The requirement to show work assignments stems from a February 2018 policy on evidence needed to approve H-1B workers who will be sent to third-party client sites.

That new requirement has resulted in dramatically increased H-1B denials for information technology staffing companies, some of which have seen approval rates drop to 60%. But tech companies such as Microsoft and Google still have near 100% approval rates.

Not Applicable

Wagreich said he suspected early on that USCIS officers would apply the policy’s requirements outside of the staffing context because of the agency’s track record. “You always see examiners starting to apply them in situations where they’re not applicable,” he said.

Immigration attorneys have been responding to the RFEs by saying the documentation the USCIS is seeking simply doesn’t apply to in-house employment.

Not only does the work assignment requirement come from a policy pertaining specifically to staffing companies, but the requirement itself goes against the H-1B regulations, Wagreich said. Those regulations contemplate periods when there may not be work by requiring employers to pay H-1B workers during that time, he said.

The regulations also give the Labor Department, not the USCIS, the authority to enforce that requirement, he said.

“It’s really hard to prove in these contexts that employment isn’t speculative,” Wagreich said.

Good Use or Bad Use

The line shouldn’t be drawn between staffing companies and other companies when it comes to the H-1B program, Hira said. The focus should be on good use or bad use of the program, not “good actors” and “bad actors,” he said.

“Is staffing bad in and of itself? I don’t think so,” Hira said. It’s only when staffing companies use the H-1B program as a source of cheap labor that problems arise, he said.

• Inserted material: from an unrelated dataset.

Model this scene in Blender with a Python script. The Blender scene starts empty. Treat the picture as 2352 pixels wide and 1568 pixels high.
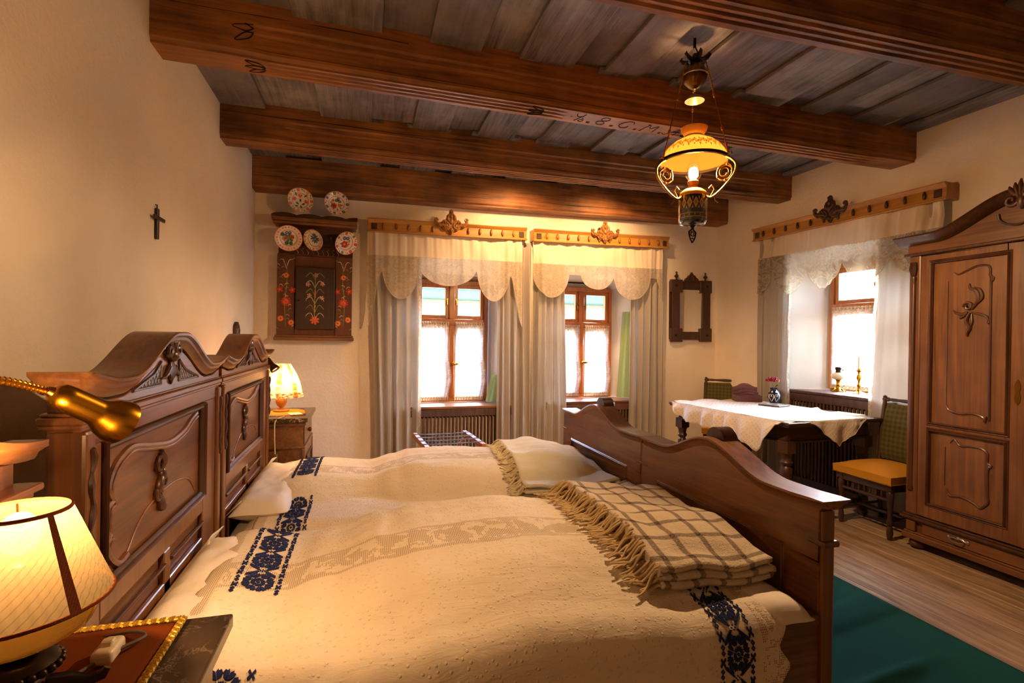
import bpy, bmesh, math, random
from math import sin, cos, pi, radians, atan2, sqrt, exp, hypot
from mathutils import Vector, Matrix, Euler, noise
from mathutils.geometry import tessellate_polygon
random.seed(7)
SC = bpy.context.scene
COL = SC.collection

# ------------------------------------------------------------------ camera
def make_camera():
    cd = bpy.data.cameras.new('camera'); co = bpy.data.objects.new('camera', cd); COL.objects.link(co)
    cd.sensor_width = 36.0; cd.lens = 1171.0 / 2352.0 * 36.0; cd.clip_start = 0.02; cd.clip_end = 300
    y, p, r = radians(16.0), radians(-0.2), radians(0.9)
    fw = Vector((sin(y) * cos(p), cos(y) * cos(p), sin(p)))
    rt0 = Vector((cos(y), -sin(y), 0)); up0 = rt0.cross(fw)
    rt = rt0 * cos(r) + up0 * sin(r); up = rt.cross(fw)
    m = Matrix((rt, up, -fw)).transposed().to_4x4(); m.translation = (0, 0, 1.4)
    co.matrix_world = m
    SC.camera = co
make_camera()

# ------------------------------------------------------------------ light and exposure
SC.view_settings.view_transform = 'Standard'
SC.view_settings.look = 'None'
SC.view_settings.exposure = 2.2
SC.view_settings.gamma = 1.0
SC.view_settings.use_curve_mapping = False
SC.cycles.max_bounces = 10
SC.cycles.diffuse_bounces = 5
SC.cycles.glossy_bounces = 3
SC.cycles.transparent_max_bounces = 16
SC.cycles.sample_clamp_indirect = 4.0
SC.cycles.caustics_reflective = False
SC.cycles.caustics_refractive = False
SC.cycles.use_denoising = True
SKY = 4.6
SUN = 8.0
PENDANT = 43.0
PENDANT_GLOW = 13.0
LAMP1 = 3.4
LAMP1_GLOW = 4.5
CEILSPOT = 25.0
LAMP2 = 2.0
SPOT1 = 6.2
SPOT2 = 3.8
WARM = (1.0, 0.55, 0.235)
WARM_PENDANT = (1.0, 0.61, 0.32)
def make_world():
    w = bpy.data.worlds.new('sky'); SC.world = w; w.use_nodes = True
    nt = w.node_tree; bg = nt.nodes['Background']
    s = nt.nodes.new('ShaderNodeTexSky'); s.sky_type = 'NISHITA'; s.sun_disc = False
    s.sun_elevation = radians(52); s.sun_rotation = radians(58); s.air_density = 1.0; s.dust_density = 2.5
    nt.links.new(s.outputs[0], bg.inputs[0]); bg.inputs[1].default_value = SKY
    ld = bpy.data.lights.new('sun', 'SUN'); ld.energy = SUN; ld.color = (1.0, 0.95, 0.86); ld.angle = radians(0.6)
    lo = bpy.data.objects.new('sun', ld); COL.objects.link(lo)
    lo.rotation_euler = Vector((-0.60, -0.37, -0.85)).to_track_quat('-Z', 'Y').to_euler(); lo.location = (12, 9, 14)
make_world()
def point_light(name, loc, watts, radius=0.03, color=WARM, parent=None):
    ld = bpy.data.lights.new(name, 'POINT'); ld.energy = watts; ld.color = color; ld.shadow_soft_size = radius
    lo = bpy.data.objects.new(name, ld); COL.objects.link(lo); lo.location = loc
    if parent: lo.parent = parent
    return lo
def spot_light(name, loc, target, watts, angle, blend=0.5, radius=0.02, color=WARM, parent=None):
    ld = bpy.data.lights.new(name, 'SPOT'); ld.energy = watts; ld.color = color; ld.shadow_soft_size = radius
    ld.spot_size = radians(angle); ld.spot_blend = blend
    lo = bpy.data.objects.new(name, ld); COL.objects.link(lo); lo.location = loc
    lo.rotation_euler = (Vector(target) - Vector(loc)).to_track_quat('-Z', 'Y').to_euler()
    if parent: lo.parent = parent
    return lo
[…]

In fact, Microsoft, Google, and other big tech companies have “gotten kind of a free pass in all the discussion,” Hira said. Not only do those companies contract with staffing companies that rely on H-1B labor, he said, but they’ve been able to take advantage of H-1B workers’ lack of job mobility, especially those workers who are stuck on H-1B visas for many years because of the green card backlog.

“I don’t know where you draw that line” for H-1B enforcement, he said.